You may well declare a similarity but i'll still complain about your argument doing so, again not condusive to healthy discussion is labeling those that disagree to be of unsound mind.
"A strange old man who repeatedly claimed nothing was true, though he was later found to be lying." - Douglas Adams....
Being able to modify the moral compass does not deny faith. You obviously deny any possibility of existence beyond your demise, no spirit no soul, no reason for existence other than your brief inefectual whisper in the solar wind. Fine and sensible I am sure, but sadly lonely, keep peace with yourselves then gentlemen it would be a shame if you disliked yourself ever. All well and good removing the state from the entanglements with faith I can concur with the idea usualy, but I'm unhappy with philosophical discussion with children removed from their education. That leaves philosophical instruction to Eastenders then. Brilliant damn good idea.
Faith is often an impediment to an adaptable moral compass. Religious institutions lag behind progressive attitudes and society's changing ideas of what is acceptable behaviour. Religious morality does, of course, change over time - christianity has largely moved on from the burning of heretics and witches, for instance. The reason religious morality changes is that we tend to use our innate sense of morality to decide what is religious rather than our religious doctrines to decide what is moral. But in general the history of religious institutions is as a reactionary and conservative social force which denies moral progress and promulgates intolerance and prejudice, and has to be dragged kicking and screaming into the modern world.
Obviously deny any possibility?! Well, it's not obvious to me. I don't deny the possibility of existence beyond my demise, far from it, but don't wholeheartedly embrace the idea either. Like I said, righteousness and being fervently sure of oneself is unhealthy so I'm keeping an open mind. Humans will never know, it's too much for our puny little brains to understand, we can have 'faith' but trusting everything into that faith just because of a 'feeling' doesn't compute in my book. Your last line there also sounds a bit 'you wait and see' that was talked about earlier in the thread. Indoctrination is not having philosophical discussion, it's quite the oppoosite. Teaching them there is only one way is making them closed minded. If they get their philosophical instruction from Eastenders then I'm sure the parents aren't particularly concerned about the attitudes and intellect of their offspring. My (secular) parents didn't let me watch tv every day or have video games as a kid because they thought it'd do my creative development no favours- and I thank them for it. Surely giving your kids a balanced and inquisitive outlook is better than forcing fairy tales down their throats?

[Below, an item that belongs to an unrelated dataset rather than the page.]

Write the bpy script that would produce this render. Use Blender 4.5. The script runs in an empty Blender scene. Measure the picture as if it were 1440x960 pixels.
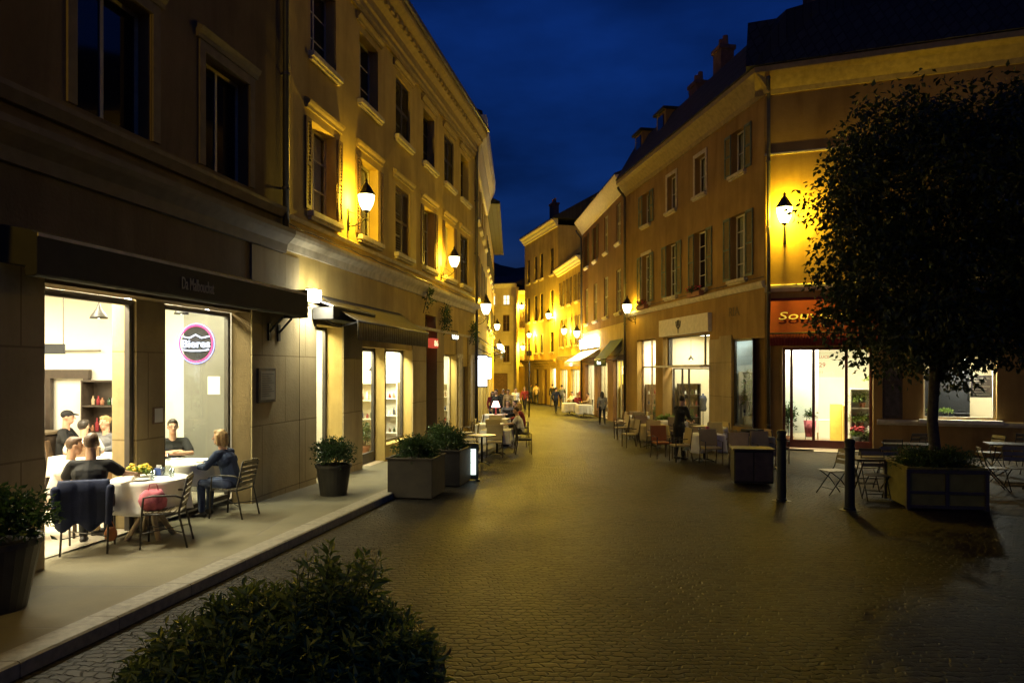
import bpy, math, random
import numpy as np
from mathutils import Vector, Matrix
random.seed(7); RNG = np.random.default_rng(7)
scene = bpy.context.scene
COL = scene.collection
R = math.radians
PI = math.pi
CAMH, FOC, CX, HY = 2.2, 1040.0, 720.0, 519.0     # eye height, focal length and horizon measured from the photograph

def gz(y):                       # the street falls gently away from the viewer
    return -0.016 * min(max(y, -12.0), 45.0)

# ------------------------------------------------------------------ materials
def mat_new(name):
    m = bpy.data.materials.new(name); m.use_nodes = True
    nt = m.node_tree
    for n in list(nt.nodes): nt.nodes.remove(n)
    out = nt.nodes.new('ShaderNodeOutputMaterial')
    return m, nt, out
def N(nt, t, **kw):
    n = nt.nodes.new(t)
    for k, v in kw.items():
        if k.startswith('i_'): n.inputs[k[2:].replace('_', ' ')].default_value = v
        else: setattr(n, k, v)
    return n
def L(nt, a, b): nt.links.new(a, b)
def rgba(c): return (c[0], c[1], c[2], 1.0)
def simple(name, col, rough=0.6, metal=0.0, var=0.15, scale=6.0, bump=0.0, bscale=60.0, spec=0.5, island=0.0):
    m, nt, out = mat_new(name)
    p = N(nt, 'ShaderNodeBsdfPrincipled'); p.inputs['Roughness'].default_value = rough; p.inputs['Metallic'].default_value = metal
    p.inputs['Specular IOR Level'].default_value = spec
    tc = N(nt, 'ShaderNodeTexCoord'); nz = N(nt, 'ShaderNodeTexNoise'); nz.inputs['Scale'].default_value = scale; nz.inputs['Detail'].default_value = 5
    L(nt, tc.outputs['Object'], nz.inputs['Vector'])
    rp = N(nt, 'ShaderNodeValToRGB'); e = rp.color_ramp.elements
    e[0].position = .3; e[1].position = .7
    e[0].color = rgba([c*(1-var) for c in col]); e[1].color = rgba([min(1, c*(1+var)) for c in col])
    L(nt, nz.outputs['Fac'], rp.inputs['Fac'])
    src = rp.outputs['Color']
    if island > 0:
        g = N(nt, 'ShaderNodeNewGeometry'); hs = N(nt, 'ShaderNodeHueSaturation')
        mr = N(nt, 'ShaderNodeMapRange'); mr.inputs['To Min'].default_value = 1-island; mr.inputs['To Max'].default_value = 1+island
        L(nt, g.outputs['Random Per Island'], mr.inputs['Value']); L(nt, mr.outputs['Result'], hs.inputs['Value'])
        L(nt, src, hs.inputs['Color']); src = hs.outputs['Color']
    L(nt, src, p.inputs['Base Color'])
    if bump > 0:
        b2 = N(nt, 'ShaderNodeTexNoise'); b2.inputs['Scale'].default_value = bscale; b2.inputs['Detail'].default_value = 4
        L(nt, tc.outputs['Object'], b2.inputs['Vector'])
        bp = N(nt, 'ShaderNodeBump'); bp.inputs['Strength'].default_value = bump; bp.inputs['Distance'].default_value = .01
        L(nt, b2.outputs['Fac'], bp.inputs['Height']); L(nt, bp.outputs['Normal'], p.inputs['Normal'])
    L(nt, p.outputs['BSDF'], out.inputs['Surface'])
    return m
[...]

I'm sure you'd agree, but it's worth saying, that we can learn a lot from those fairy tales, and that removing religious indoctrination does not entail excising the study of religious myth from the curriculum. The culture and literature of christianity underpins our worldview and it's important that we continue to study it (alongside the other traditions). But that's a qualitatively different thing from bringing children up to be christian, to have faith, and to think that these fairy tales are literally true...

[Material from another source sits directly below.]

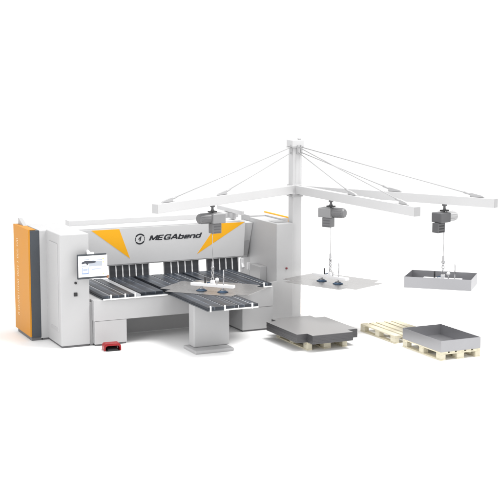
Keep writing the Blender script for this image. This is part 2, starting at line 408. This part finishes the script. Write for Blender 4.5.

Of course! Deep down, religion can be a great thing and religious stories can teach a lot but one needs to draw a distinction between rhetorical parable and 'real' life. Lots of fantasy books or films have nice, intelligent moral messages in them and aren't used as a way to base your entire existence on though. Knowledge is power, teaching kids more about all cultures is only a positive thing. Teaching them only about one or saying 'really, this is the only one that's right' is negative IMO
I've not taken task with your use of the wird indoctrination because technicaly your use of the word is correct, but now that you differentiate it to mean a term negating debate I wish to complain that you use it only as a strong negative image. Sorry but you agree that its fine to have the nations offspring raised on the morals of a soap show ? I am providing my offspring a balanced and inquisitive outlook by enabling them the authority of knowledge in any discussions they may encounter regarding christianity. By supporting the continued use of religion in school I am not suggesting we stop teaching the principles of other religions in the slightest. .
Why do you assume that anyone who expresses a desire to see religious education of children to be an evangelising christian, how often do you come across this in reality, never would be my bet.

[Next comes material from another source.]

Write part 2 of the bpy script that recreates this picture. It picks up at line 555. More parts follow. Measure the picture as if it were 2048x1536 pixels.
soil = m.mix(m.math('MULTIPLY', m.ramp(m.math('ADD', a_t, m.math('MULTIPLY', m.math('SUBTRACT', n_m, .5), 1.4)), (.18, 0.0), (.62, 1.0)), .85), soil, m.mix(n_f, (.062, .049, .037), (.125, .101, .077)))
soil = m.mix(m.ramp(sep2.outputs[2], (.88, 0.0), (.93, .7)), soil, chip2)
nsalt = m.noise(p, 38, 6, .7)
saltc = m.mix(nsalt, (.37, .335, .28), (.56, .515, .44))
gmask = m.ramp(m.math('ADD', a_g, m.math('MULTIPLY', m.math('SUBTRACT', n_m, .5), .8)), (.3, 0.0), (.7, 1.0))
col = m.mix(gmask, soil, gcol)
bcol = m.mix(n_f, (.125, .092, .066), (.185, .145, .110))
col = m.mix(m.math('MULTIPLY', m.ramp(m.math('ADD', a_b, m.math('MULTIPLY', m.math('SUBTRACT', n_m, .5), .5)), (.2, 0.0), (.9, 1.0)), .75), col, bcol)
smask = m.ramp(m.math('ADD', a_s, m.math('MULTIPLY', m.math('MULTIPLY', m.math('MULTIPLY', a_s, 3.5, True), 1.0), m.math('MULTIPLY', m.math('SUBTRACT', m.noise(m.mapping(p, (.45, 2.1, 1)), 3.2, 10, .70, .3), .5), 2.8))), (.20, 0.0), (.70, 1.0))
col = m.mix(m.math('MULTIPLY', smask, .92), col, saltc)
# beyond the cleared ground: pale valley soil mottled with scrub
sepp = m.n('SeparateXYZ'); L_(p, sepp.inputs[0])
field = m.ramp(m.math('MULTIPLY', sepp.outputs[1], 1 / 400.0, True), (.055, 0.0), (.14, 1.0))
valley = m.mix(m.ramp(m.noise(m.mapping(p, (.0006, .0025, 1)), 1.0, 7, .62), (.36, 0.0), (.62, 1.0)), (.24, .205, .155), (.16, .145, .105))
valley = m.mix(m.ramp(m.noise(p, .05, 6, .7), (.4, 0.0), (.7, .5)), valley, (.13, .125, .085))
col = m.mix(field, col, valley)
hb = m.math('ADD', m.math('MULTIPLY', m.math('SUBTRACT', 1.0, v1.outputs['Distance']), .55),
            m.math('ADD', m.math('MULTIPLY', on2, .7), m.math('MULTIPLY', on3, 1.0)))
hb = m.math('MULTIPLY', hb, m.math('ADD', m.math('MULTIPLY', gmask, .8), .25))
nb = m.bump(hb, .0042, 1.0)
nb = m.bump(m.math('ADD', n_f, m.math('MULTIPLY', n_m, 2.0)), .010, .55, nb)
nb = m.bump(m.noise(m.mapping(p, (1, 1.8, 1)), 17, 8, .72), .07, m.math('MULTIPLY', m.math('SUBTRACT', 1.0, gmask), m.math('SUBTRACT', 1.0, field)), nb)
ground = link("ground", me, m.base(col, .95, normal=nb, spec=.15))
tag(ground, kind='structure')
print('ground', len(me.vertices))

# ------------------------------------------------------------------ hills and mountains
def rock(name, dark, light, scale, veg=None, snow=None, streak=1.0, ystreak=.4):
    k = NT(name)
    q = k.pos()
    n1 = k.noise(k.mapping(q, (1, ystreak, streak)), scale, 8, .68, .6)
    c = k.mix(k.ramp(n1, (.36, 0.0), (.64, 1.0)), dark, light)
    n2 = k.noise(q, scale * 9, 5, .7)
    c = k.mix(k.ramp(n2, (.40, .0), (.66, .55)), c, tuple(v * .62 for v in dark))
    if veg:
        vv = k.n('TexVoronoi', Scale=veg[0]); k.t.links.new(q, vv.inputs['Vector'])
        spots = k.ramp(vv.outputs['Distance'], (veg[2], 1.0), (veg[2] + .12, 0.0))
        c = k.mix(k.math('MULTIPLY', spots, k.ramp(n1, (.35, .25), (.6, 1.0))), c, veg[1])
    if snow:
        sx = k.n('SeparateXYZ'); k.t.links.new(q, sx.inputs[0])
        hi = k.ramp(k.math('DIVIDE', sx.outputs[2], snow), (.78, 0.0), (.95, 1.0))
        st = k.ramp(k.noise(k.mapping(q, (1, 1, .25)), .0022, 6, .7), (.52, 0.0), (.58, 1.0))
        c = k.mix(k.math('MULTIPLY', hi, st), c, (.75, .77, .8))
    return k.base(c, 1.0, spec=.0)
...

sure, from teaching your children how to eat, teaching them how to dress, teaching them how to speak, teaching them anything that you yourself need them to know, that they need to know to just get by, it's an indoctrination. some people can't handle the concept of eating with their fingers, for pete's sake.
I agree, like it or not, religion is not going anywhere soon, so we might as well just learn to put up with it. It does play a very large part in society, so really people should learn about it then make up their own minds as to whether or not they believe any of it is true or not.
I agree entirely, but that is not what is currently happening; it's certainly not what happened in my youth (my RE teacher was an evangelising christian) and if you read Iluvmusic's posts you'll see it is not what is currently happening for her, and by extrapolation many other schoolkids today. Those 35% (or whatever the figure was) of schools which year after year unquestioningly and automatically put on a traditional nativity are clearly failing to do this, and this is not to mention the issue of exclusive faith schools (including state funded city academies). This thread is about those aspects of our state institutions which promulgate the faith hegemony without teaching the proper critical perspective which must go along with it if we are to avoid bringing kids up thinking this stuff is automatically and necessarily the right way to think. There is a fairly obvious qualitative difference between an indoctrination into, and a properly contextualised study of, a faith tradition. The belief that the current educational status quo is achieving the latter is quite clearly mistaken.
I think you've somewhat missed the nuanced position being espoused here dap, look at posts 92 and 93 again, which are very positive about the inclusion of religious studies in the school curriculum. It'd be absurd to suggest we fail to teach the context which underpins the entirety of western civilisation! It is equally absurd to think that anyone opposed to religious indoctrination is suggesting that philosophy should be discouraged. Quite, quite the reverse! Our current religious education is to a large degree failing to teach philosophy by focusing on one faith to the exclusion of other ideas. Once you abandon the easy and inchoate probings which passed for philosophy 2000 years ago you really open up the possibilities, it is a lack of imagination (and something of a straw man) to claim that the alternative to religious faith is Eastenders The concept of faith is antithetical to philosophy because it provides answers without requiring an active engagement with evidence. Religious teachings function superbly as parables and metaphors but they must be approached as such in order for philosophy to take place; if they are taught as doctrine, thought is stifled rather than encouraged.
Yes, but if parents have such a problem, then they have the choice as to whether their children participate in most of the Christian activites. I don't remember doing much Christianity in RE, I remember being handed a Bible but to be honest didn't look at it because I wasn't interested. It didn't seem to be a subject that mattered so to speak, even out GCSE was only counted as a half. We did have vicars come in - but again the only thing I remember is something about a spade! And anyone who was of a different religion, or completely against it could leave. I guess it needs to work both ways. Evangelism is at one end of the extreme, but traditional anglicans are different. Not that that makes much difference here. I personally don't think that RE at school, or the one or two nativity plays had any effect on my religion now. Most poeple if born into a faith do question it at some time. Yes primary school may cause more "brainwashing" if thats want you kids are calling it, but teenagers tend to have an opinion already and the teenagers I know will not so easily change their mind because some bible preaching person tells them to read the bible. If parents are against it, what children hear at home will be the opposite from school, who is to say what that means?